The bourgeoisie could never defeat them alone without the help of the working  class and wherever there have been democratic revolutions as in France, England, rest of Europe, India, China – everywhere – - the bourgeoisie have managed to beat back feudalism only with the help of the working class. So, there is no reason to believe that this historical process of new classes emerging who can defeat old classes will not go on when it comes to defeat of the bourgeoisie. The working class by merely remaining working class will remain working class – ruled by the bourgeoisie. But only when the working class begins to organize itself not only politically but also economically to emerge as a new class of owner-workers will they acquire the ability to defeat the capitalists. These concepts are really simple and easy to understand but they have been made difficult by too much unscientific “Marxist” baggage where the basic science of society discovered by Marx has been forgotten and only his unscientific views have got prominence.

But having said all this  we should not ignore the issue of the structure of the family.
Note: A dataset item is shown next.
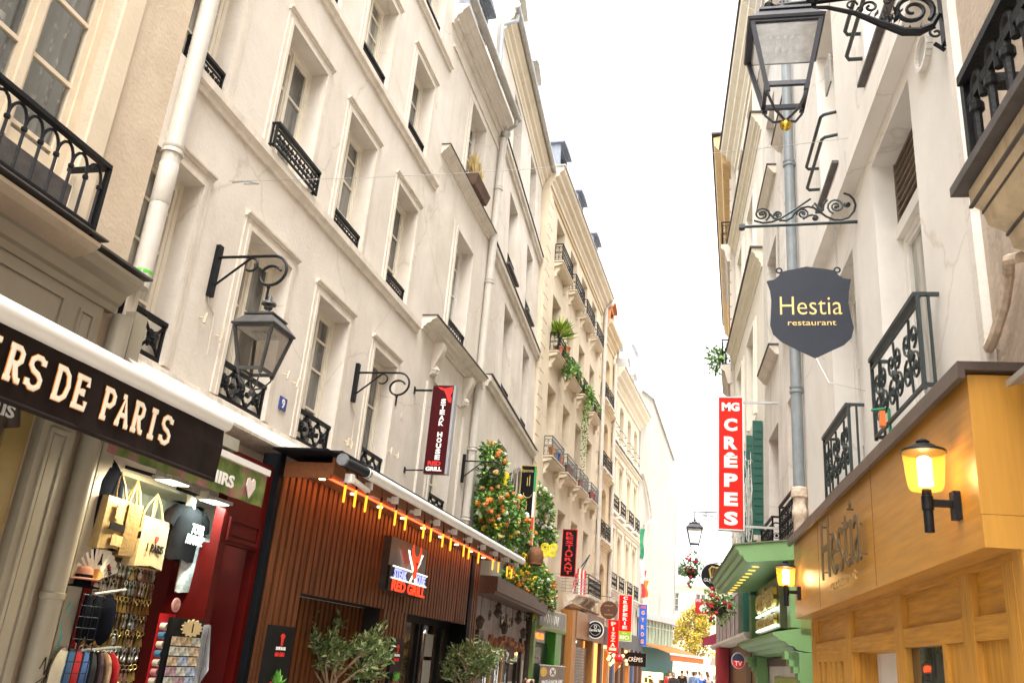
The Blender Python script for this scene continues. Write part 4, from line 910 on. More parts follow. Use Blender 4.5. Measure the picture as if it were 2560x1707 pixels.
m = MB(); m.box(1.44, 1.475, -.05, .05, 5.82, 6.5); m.bar((1.4, .06, 5.86), (1.46, .06, 5.8), .02, .02); m.build('wall_plate', IRON, t)
m = MB(); m.tube([(.62, 0, 6.2), (.72, 0, 6.19), (.9, 0, 6.12), (1.05, 0, 6.02), (1.2, 0, 5.93), (1.3, 0, 5.92), (1.38, 0, 5.96), (1.43, 0, 6.05)], [.012, .014, .018, .024, .03, .03, .024, .018], 6)
m.tube(spiral(1.27, 6.1, .135, .02, -40, 640, 34), [.02-.01*i/34 for i in range(35)], 6)
m.tube(spiral(.66, 6.135, .05, .012, 90, 560, 16), .009, 5); m.tube(spiral(1.0, 6.16, .055, .012, 200, -260, 16), .010, 5); m.tube(spiral(.88, 6.19, .04, .01, 0, 420, 14), .008, 5); m.tube(spiral(1.12, 6.2, .04, .01, 0, 420, 14), .008, 5); m.tube(spiral(1.40, 5.9, .045, .01, 90, 500, 14), .009, 5)
for k in range(14):
    q = Vector((.9+k*.03, 0, 6.13-k*.016)); m.leaf(q, .07, .5, Vector((.3, random.uniform(-.5, .5), random.uniform(.2, .9))))
for k in range(16): m.leaf((1.12+random.uniform(-.06, .06), 0, 6.03+random.uniform(-.05, .06)), .08, .4, Vector((random.uniform(-.6, .6), random.uniform(-.4, .4), 1)))
m.build('scrolls', IRON, t, smooth=40)

def wall_bracket(u, label, lantern_=False):
    t = thing('lamp_bracket', label, 'bracket', (-5, u, 0), 0, 'iron lamp brackets on the cream houses')
    m = MB(); m.box(0, .05, -.035, .035, 4.86, 5.42); m.build('wall_plate', IRON, t)
    m = MB(); m.tube([(.05, 0, 5.29), (.62, 0, 5.29)]+[(.66+.16*math.sin(R(a)), 0, 5.13+.16*math.cos(R(a))) for a in range(0, 181, 15)]+[(.66-.115*math.sin(R(a)), 0, 5.075-.105*math.cos(R(a))) for a in range(20, 260, 20)], .015, 6); m.tube([(.66, 0, 4.97), (.66, 0, 4.82)], .014, 6); m.blob((.66, 0, 4.95), .022, 6, 4); m.build('arm', IRON, t, smooth=40)
    m = MB(); m.tube([(.05, 0, 4.98), (.40, 0, 5.27)]+[(.40+.07*math.sin(R(a))+.02, 0, 5.20+.07*math.cos(R(a))) for a in range(0, 240, 20)], .012, 6); m.build('brace', IRON, t, smooth=40)
    m = MB(); m.tube([(.012, 0, 4.86), (.012, .03, 4.8), (.012, .16, 4.72), (.012, .18, 4.3)], .007, 5); m.build('cable', TRIM, t)
    return t
wall_bracket(7.0, 'iron lamp bracket carrying the lantern on the cream house'); wall_bracket(10.67, 'empty iron lamp bracket beside the hanging steak house sign'); wall_bracket(16.17, 'empty iron lamp bracket in front of the flower arch')
lantern('street_lantern', 'old black street lantern with smoked panes on the cream house', -4.30, 7.0, 4.50, COP_OLD, SMOKED, .85, 0, gold=False)
m = MB(); m.lathe([(.075, .0), (.07, .02), (.03, .03), (.022, .08), (.012, .1)], (-4.30, 7.0, 4.76), 10)
tag(m.build('lantern_collar', COP_OLD, smooth=40), 'round iron collar between the old black lantern and its bracket', 'lamp fitting')
lantern('street_lantern', 'distant slim grey street lantern seen against the white sky above the flower basket', -.84, 28, 5.98, COP, GLASS, .98, R(3), gold=False)
t = thing('lantern_bracket', 'distant slim iron bracket of the lantern against the sky', 'bracket', (0, 28, 0))
m = MB(); m.tube([(-.86, 0, 6.5), (.35, 0, 6.5)], .02, 6); m.tube([(-.84, 0, 6.5), (-.84, 0, 6.3)], .015, 6); m.tube([(-.6, 0, 6.4), (-.3, 0, 6.38), (.0, 0, 6.2), (.3, 0, 6.15)], .014, 5); m.tube(spiral(-.5, 6.4, .08, .02, 0, 420, 14), .012, 5); m.tube(spiral(-.1, 6.38, .08, .02, 0, 420, 14), .012, 5); m.build('arm', IRON_GREEN, t)
# ------------------------------------------------------------------ grey shopfront, far left
GREIGE = M('greige_paint', (.35, .315, .245), .4, .06, 3, .05, 30, streak=.12, sscale=3)
f = B0.at('grey_shopfront', 'greige painted panelled shopfront with moulded cornice and pilaster, under the black awning', 'shopfront', 0, 0, 0)
m = f.mb(); m.box(-4, 5.62, -.05, -.002, 3.16, 4.16); m.build('fascia', GREIGE, f.o)
m = f.mb(); m.profile([(-.002, 4.15), (-.07, 4.15), (-.09, 4.2), (-.12, 4.22), (-.16, 4.3), (-.24, 4.34), (-.26, 4.38), (-.29, 4.4), (-.29, 4.43), (-.002, 4.46)], -4, 5.72); m.build('cornice', GREIGE, f.o)
m = f.mb(); m.box(-4, 5.78, -.32, -.001, 4.461, 4.48); m.build('lead_cover', LEAD, f.o)
def panel(f, u0, u1, z0, z1, y, w=.035, mat=GREIGE, d=.018):
    m = f.mb(); m.box(u0, u1, y-d, y, z0, z0+w); m.box(u0, u1, y-d, y, z1-w, z1); m.box(u0, u0+w, y-d, y, z0+w, z1-w); m.box(u1-w, u1, y-d, y, z0+w, z1-w)
    m.box(u0+w*1.6, u1-w*1.6, y-d*.5, y, z0+w*1.6, z1-w*1.6); return m.build('panel_moulding', mat, f.o)
panel(f, 2.2, 5.2, 3.3, 4.08, -.051); panel(f, 5.36, 5.53, 3.4, 4.05, -.051, .022)
m = f.mb(); m.box(5.28, 5.62, -.09, -.002, -.3, 3.159); m.build('pilaster', GREIGE, f.o); panel(f, 5.35, 5.55, .3, 3.08, -.091, .03)
m = f.mb(); m.box(-4, 5.2, -.02, -.002, -.3, 3.159); m.build('shop_window', M('olive_lit_glass', (.14, .10, .025), .2, .5, 2), f.o)
m = f.mb(); m.box(4.98, 5.2, -.06, -.021, -.3, 3.159); m.build('jamb', M('ochre_jamb', (.26, .18, .06), .5, .15, 3), f.o)
m = f.mb(); m.tube([(5.80, -.1, 4.15), (5.80, -.1, -.3)], .085, 12); m.lathe([(.087, -.02), (.096, -.01), (.096, .03), (.087, .035)], (5.80, -.1, 1.88), 12); m.build('downpipe', GREIGE, f.o, smooth=40)
m = f.mb(); m.box(5.92, 6.08, -.12, .0, -.3, 4.25); m.build('side_board', GREIGE, f.o)
m = f.mb()     # marker scribbles on the board
for pl in ([(5.94, 1.72), (5.97, 1.6), (5.95, 1.5), (5.99, 1.62)], [(5.95, 1.8), (5.99, 1.86), (5.99, 1.76)]): m.tube([(x, -.123, z) for x, z in pl], .004, 4)
m.build('teal_scribble', M('teal_marker', (.05, .5, .5), .5, .05), f.o)
m = f.mb()
for pl in ([(5.75, 1.38), (5.79, 1.46), (5.81, 1.34), (5.85, 1.45)], [(5.74, 1.28), (5.84, 1.33), (5.78, 1.25)], [(5.88, 1.44), (5.9, 1.34)]): m.tube([(x, -.19, z) for x, z in pl], .005, 4)
m.build('black_scribble', IRON, f.o)
# black awning
AW = M('black_brown_canvas', (.016, .010, .009), .6, .25, 5, .25, 9, spec=.12)
f = B0.at('black_awning', 'dark brown awning lettered DE PARIS with white front roller over the grey shopfront', 'awning', 0, 0, 0)
m = f.mb(); y = -1.1; N = 80
m.quad((-3, -.1, 3.62), (6.0, -.1, 3.62), (6.0, y, 3.36), (-3, y, 3.36))
ring = []
for i in range(N+1):
    u = -3+9.02*i/N; wv_ = .012*math.sin(i*1.3)+.01*math.sin(i*.53); k = max(0, (u-5.3)/.7)
    ring.append([(u, y-.02, 3.27), (u, y-.02+wv_*.5-.01*k, 3.1), (u+.0*k, y-.015+wv_, 2.9), (u, y-.015+wv_, 2.85)])
for i in range(N):
    for j in range(3): m.quad(ring[i][j], ring[i][j+1], ring[i+1][j+1], ring[i+1][j])
m.tube([(-3, y-.012, 2.85), (6.02, y-.012, 2.85)], .018, 6)
m.build('canvas', AW, f.o, smooth=50)
m = f.mb(); m.tube([(-3, y, 3.315), (6.05, y, 3.315)], .075, 16); m.lathe([(.08, 0), (.08, .03)], (0, 0, 0), 4) if False else None; m.build('front_roller', M('white_enamel', (.74, .72, .68), .3, .04, 4), f.o, smooth=40)
for u in (.5, 5.6):
    m = f.mb(); m.bar((u, -.1, 3.3), (u-.1, y, 3.27), .04, .05); m.build('arm', WHITE_PIPE, f.o)
for nm, r, yy, mt in (('letter_edge', .0225, -1.138, M('orange_letter_edge', (.75, .30, .03), .6, .05)), ('lettering', .0175, -1.1415, M('cream_letters', (.82, .76, .62), .6, .04))):
    m = f.mb(); stroke_text(m, 'SOUVENIRS', 2.64, 2.965, .132, .185, .028, r, yy, .1); stroke_text(m, 'DE', 4.135, 2.965, .14, .185, .03, r, yy, .1); stroke_text(m, 'PARIS', 4.57, 2.965, .132, .185, .027, r, yy, .1); m.build(nm, mt, f.o)

# ------------------------------------------------------------------ clothing and souvenir goods
def tee(name, label, cat, u, off, z, w, h, mat, bust=None, fr=B0, group=None):
    """hanging t-shirt seen from the front: torso ring lofted, short sleeves, neck"""
    t = fr.at(name, label, cat, u, off, z, group)
    m = t.mb(); sec = [(-h, .46, .10), (-h*.6, .44, .13), (-h*.25, .47, .14), (-h*.08, .46, .11), (0, .2, .06)]; n = 14; rows = []
    for zz, hw, dp in sec: rows.append([(hw*w*math.cos(2*math.pi*k/n), dp*w*1.2*math.sin(2*math.pi*k/n), zz+.01*math.sin(k*2.1)) for k in range(n)])
    vs = [p for r_ in rows for p in r_]; fs = []
    for i in range(len(sec)-1):
        for k in range(n): a = i*n+k; b_ = i*n+(k+1) % n; fs.append((a, b_, b_+n, a+n))
    m.add(vs, fs)
    for s in (-1, 1): m.tube([(s*.36*w, 0, -h*.1), (s*.52*w, 0, -h*.22), (s*.60*w, 0, -h*.42)], [.12*w, .13*w, .12*w], 8)
    m.build('shirt', mat, t.o, smooth=60)
    if bust: q = t.mb(); q.lathe([(.10*w, -.02), (.09*w, .05), (.11*w, .13)], (0, 0, 0), 8); q.build('bust_neck', bust, t.o)
    else: q = t.mb(); q.tube([(-.3*w, 0, -.02), (0, 0, .04), (.3*w, 0, -.02)], .008, 5); q.tube([(0, 0, .04), (.01, 0, .1), (.03, 0, .12)], .005, 5); q.build('hanger', IRON, t.o)
    return t
BLK = M('black_cotton', (.012, .011, .012), .9, .3, 6, .2, 30, spec=.05); WHT_T = M('white_print', (.78, .76, .72), .7, .05); RED_P = M('red_print', (.6, .02, .02), .6, .05)
t = tee('hanging_tee', 'black t-shirt printed I love PARIS hanging under the dark brown awning', 't-shirt', 4.45, .35, 3.12, .46, .5, M('dark_brown_cotton', (.06, .042, .03), .9, .3, 5, .2, 30), fr=B0)
text(t.o, 'PARIS', WHT_T, .085, (.0, -.075, -.13), width=.4, bold=.02); text(t.o, 'I', WHT_T, .07, (-.09, -.07, -.035), bold=.02)
hp = [(0, -.5), (.5, .05), (.42, .4), (.2, .46), (0, .28), (-.2, .46), (-.42, .4), (-.5, .05)]
m = MB(); m.prism([(.06+x*.075, -.03+z*.075) for x, z in hp], -.078, -.07); m.build('heart', RED_P, t.o)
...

If the family structure remains individualized among those wanting to exercise collective ownership, the system of collective ownership will simply break down and cannot be maintained. For collective owners to remain collective they have to collectivize their kitchens and the process of child rearing. It is only then that even sexual relationships can be freed from their existing private nature where men privately “own” women through monogamic marriage. When there is collective ownership of means of production thus ensuring equal economic power to both men and women and when both the kitchen and child rearing is collectivized (that is, done socially), then private monogamic marriage can be abolished and replaced with truly consensual sexual relationships where men and women decide entirely democratically whether they will have any sexual relationship or not and whether they will continue to have those relationships for any length of time – real sexual freedom that is quite unthinkable right now will become possible.

So called free love within conditions of private ownership of resources, private kitchens and private child rearing responsibilities will only lead to great anarchy and a complete break down of the family from a functional point of view – that is, from the point of view of rearing children and maintaining livable households. This is exactly what is happening now. As economies and societies become more matured capitalist the ratio of single parent households to double parent households increases . If you stop to think through these ideas the whole thing is quite obvious and simple but if you are a doubting Thomas it may take very detailed analysis to convince you that what is being said here is meaningful.
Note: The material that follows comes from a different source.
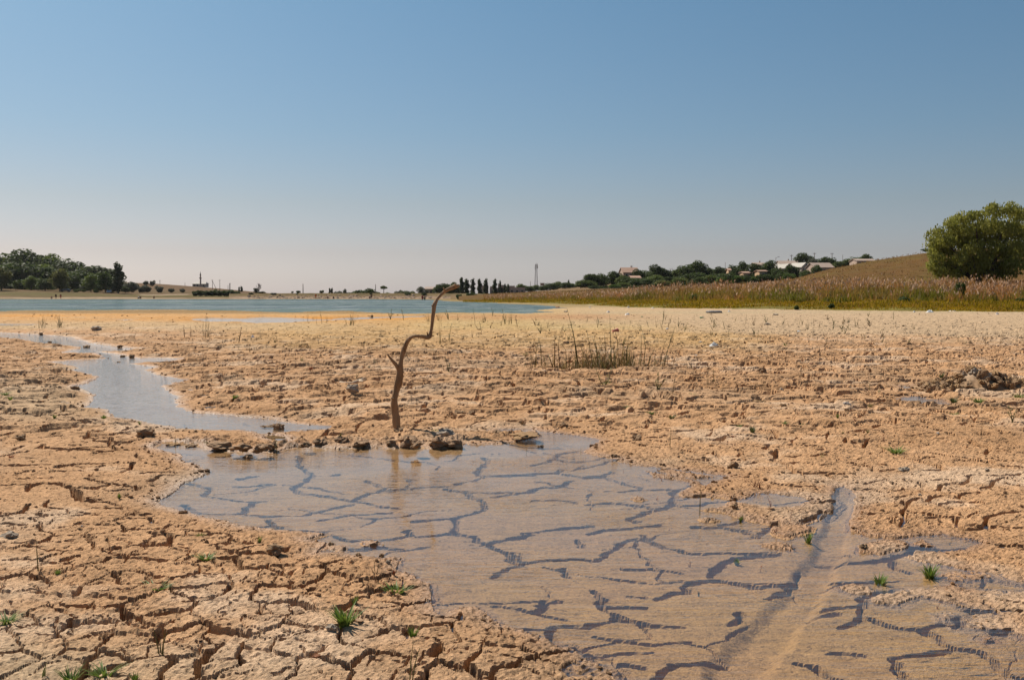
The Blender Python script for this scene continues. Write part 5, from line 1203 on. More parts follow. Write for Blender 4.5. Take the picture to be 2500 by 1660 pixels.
# ------------------------------------------------------------------ poles and mast
def pole(px_, D_, yt, terr, label, arm=True, zb=None, stay=False, lamp=False, r=.16):
    x = XD(px_, D_); z0 = zb if zb is not None else terr.z(x, D_); h = ZD(yt, D_) - z0
    e = tag(empty("utility_pole", (x, D_, z0)), label, "pole", "poles on the skyline")
    m = MB(); m.tube([(0, 0, -.5), (0, 0, h)], [r * 1.2, r * .8], 7); link("post", m.mesh("post", M_WOOD, True), e)
    if arm:
        m = MB(); m.box((0, 0, h - .5), (1.5, .14, .14))
        for k in (-.65, 0, .65): m.tube([(k, 0, h - .45), (k, 0, h - .15)], .05, 5)
        link("crossarm", m.mesh("crossarm", M_WOOD), e)
    if stay:
        m = MB(); m.tube([(.1, 0, h * .85), (h * .42, 0, -.3)], [r * .9, r], 6); link("strut", m.mesh("strut", M_WOOD, True), e)
    if lamp:
        m = MB(); m.tube([(0, 0, h - .4), (.8, 0, h + .3), (1.5, 0, h + .3)], [.07, .07, .16], 6); link("lamp_arm", m.mesh("lamp_arm", M_METAL, True), e)
    return e
pole(391, 780, 684, LEFT, "short pole on the brown slope's skyline left of the mosque")
pole(452, 780, 690, LEFT, "stubby pole just left of the mosque", False)
pole(519, 700, 683, LEFT, "leaning strutted pole right of the minaret", True, None, True)
pole(537, 690, 683, LEFT, "tall pole right of the strutted pole")
pole(557, 700, 696, LEFT, "shortest pole on the falling slope", False)
pole(562, 700, 691, LEFT, "middle height pole next to the shortest one")
pole(740, 347, 693, DAM, "tall thin pole on the dam near its left end", False, r=.13)
pole(917, 347, 694, DAM, "tall thin pole on the dam left of the umbrella tree", False, r=.12)
pole(561, 600, 692, LEFT, "thin pole near the twin tiny poplars", False)
pole(1295, 520, 687, VILLAGE, "short thin pole left of the lattice mast", False, r=.12)
pole(1467, 410, 665, VILLAGE, "thin pole left of the lone house among trees", False, r=.12)
pole(1770, 430, 641, VILLAGE, "faint thin pole above the village trees' dip", False, r=.09)
pole(1893, 420, 629, VILLAGE, "street lamp pole above the big dark tree", False, None, False, True, r=.10)
pole(1931, 470, 622, VILLAGE, "left of three skyline poles behind the gabled houses", True)
pole(1987, 470, 617, VILLAGE, "middle of three skyline poles behind the gabled houses", True)
pole(2030, 470, 617.5, VILLAGE, "right of three skyline poles behind the gabled houses", True)
pole(2056, 480, 622, VILLAGE, "faint pole among trees right of the three skyline poles", False, r=.10)
pole(1544, 445, 649, VILLAGE, "aerial pole behind the lone house's ridge", False, r=.09)
D_ = 560; x = XD(1309, D_); z0 = VILLAGE.z(x, D_) - .5; h = ZD(645, D_) - z0
tw = tag(empty("lattice_mast", (x, D_, z0)), "tall steel lattice mast with antennas standing on the skyline", "mast")
b0, b1 = .95, .35
def tp(i, t): s = (b0 + (b1 - b0) * t); return ((-1, 1, 1, -1)[i] * s, (-1, -1, 1, 1)[i] * s, h * t)
for i in range(4):
    m = MB(); m.tube([tp(i, 0), tp(i, 1)], .12, 5); link("leg", m.mesh("leg", M_METAL), tw)
for k in range(10):
    m = MB()
    for i in range(4):
        m.tube([tp(i, k / 10), tp((i + 1) % 4, (k + 1) / 10)], .07, 4); m.tube([tp(i, k / 10), tp((i + 1) % 4, k / 10)], .06, 4)
    link("brace", m.mesh("brace", M_METAL), tw)
for k, (dx, dz, w_) in enumerate([(-.5, -.8, .3), (.6, -.6, .35), (.7, -1.8, .45), (-.6, -2.2, .35)]):
    m = MB(); m.box((dx, -.4, h + dz), (w_, .25, 1.4)); link("antenna", m.mesh("antenna", M_WHITE), tw)
m = MB(); m.tube([(0, 0, h - .2), (0, 0, h + .9)], .06, 5); link("spike", m.mesh("spike", M_METAL), tw)
D_ = 470; x = XD(1324, D_); z0 = VILLAGE.z(x, D_) - .3; h = ZD(691.5, D_) - z0
wt_ = tag(empty("water_tank", (x, D_, z0)), "boxy water tank on legs right of the lattice mast", "tank")
m = MB(); m.box((0, 0, h - .6), (1.9, 1.9, 1.2)); link("tank", m.mesh("tank", M_BLOCK), wt_)
m = MB(); m.box((0, 0, h - .02), (2.3, 2.3, .16)); link("lid", m.mesh("lid", M_WOOD), wt_)
for dx in (-.7, .7):
    for dy in (-.7, .7):
        m = MB(); m.tube([(dx, dy, 0), (dx, dy, h - 1.1)], .12, 5); link("leg", m.mesh("leg", M_WOOD), wt_)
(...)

Ultimately, the point is, if the common man has to start fighting and stop enduring the kind of powerless existence where the rich can literally get away with daylight robbery, nay, even murder, then the fight must center around building up collectively owned people’s enterprises where the collective owners are themselves organized into collective households. There is no other alternative. Existing political parties cannot provide a solution. Creating a new political organization to carry on a people’s movement will also become just another political party like the existing ones that can and will be bought over and people like you, me and Rukbanur will have to simply continue enduring injustice and exploitation without being able to fight it!

I know my ideas seem crazy but when you live in a crazy world and have to fight to change a crazy world I guess you too have to become a little crazy to realize how the world can become a more sensible place! It’s now up to my readers to choose whether to go crazy like me or remain “sensible” and endure even greater craziness!